Using modern techniques of glassfibre moulding, Chris has created deck, top gunnel, motorwell and console with style and “rounded” features that not only greatly enhance the craft’s appearance, but also make her very user-friendly when riding and fishing in bumpy weather.
The deck space has been designed to allow the crew to move about easily while fishing, yet have sufficient hatch/hold space for fish and fuel. The accompanying photographs show the four-tank fuel hatch stretching laterally across, but marginally forward of centre, to keep the centre of gravity as practically positioned as possible. Incorporating the fish hatch directly aft, yet attached to the fuel hatch, ensures that weight distribution is well maintained in terms of fuel usage and fish catches.
Upfront stowage and side hatches under the gunnels provide adequate stowage room for a craft of this size. The deck itself has the non-skid finish that is favoured by the gumboot brigade of Cape fishermen.

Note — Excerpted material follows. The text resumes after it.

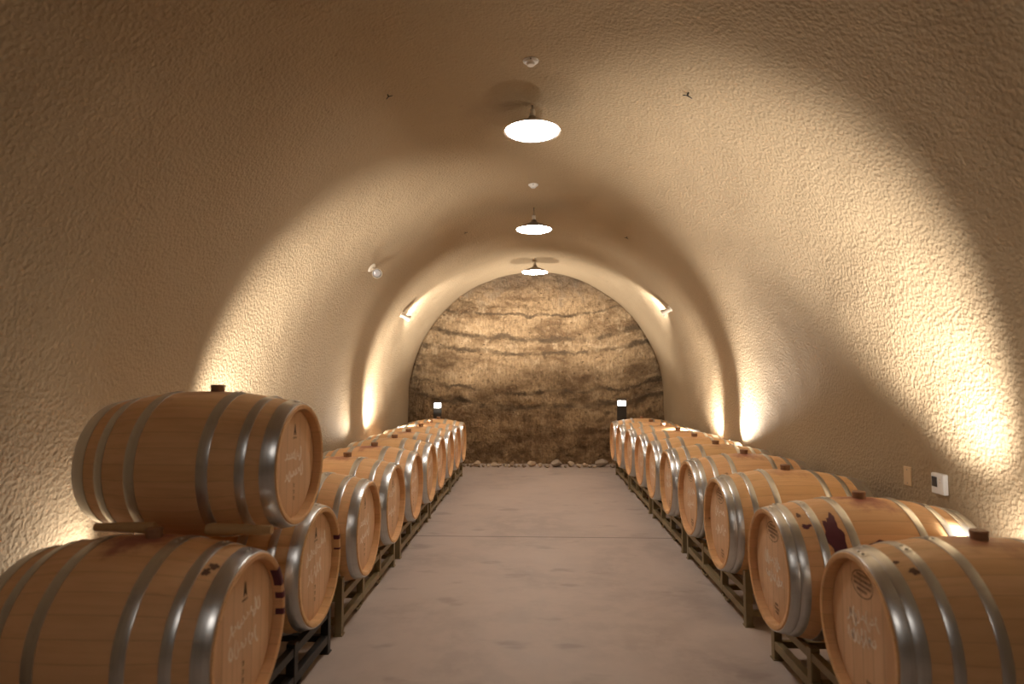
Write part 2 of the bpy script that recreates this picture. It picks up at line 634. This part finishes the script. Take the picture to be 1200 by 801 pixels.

As I’ve already intimated, the well designed above-deck layout and construction enhances the craft’s appearance. Add to this the quality of the workmanship and moulds, and you get a solid, well finished and attractive craft that will look good on the water and on the beach..
Hardware fitted to the SkiCraft 440 Sport was substantial and well made, without accessories being bolted on for the appearance sake or simply to sell more accessories. This ensures that one of the initial objectives — to produce an affordable craft, without sacrificing strength, comfort or safety — has been met.

A craft that has seen the service and withstood the rigours of the commercial fishing fraternity — as well as becoming so popular — must have an inherent something. In each instance the hull design, being of primary importance, is carried forward, while the top deck changes its overall appearance, making it a totally new boat with well-proven lineage.
In summation, the SkiCraft 440 Sport is indeed an ideal craft for someone starting off boating and offshore fishing, and is a craft that the entire family can enjoy.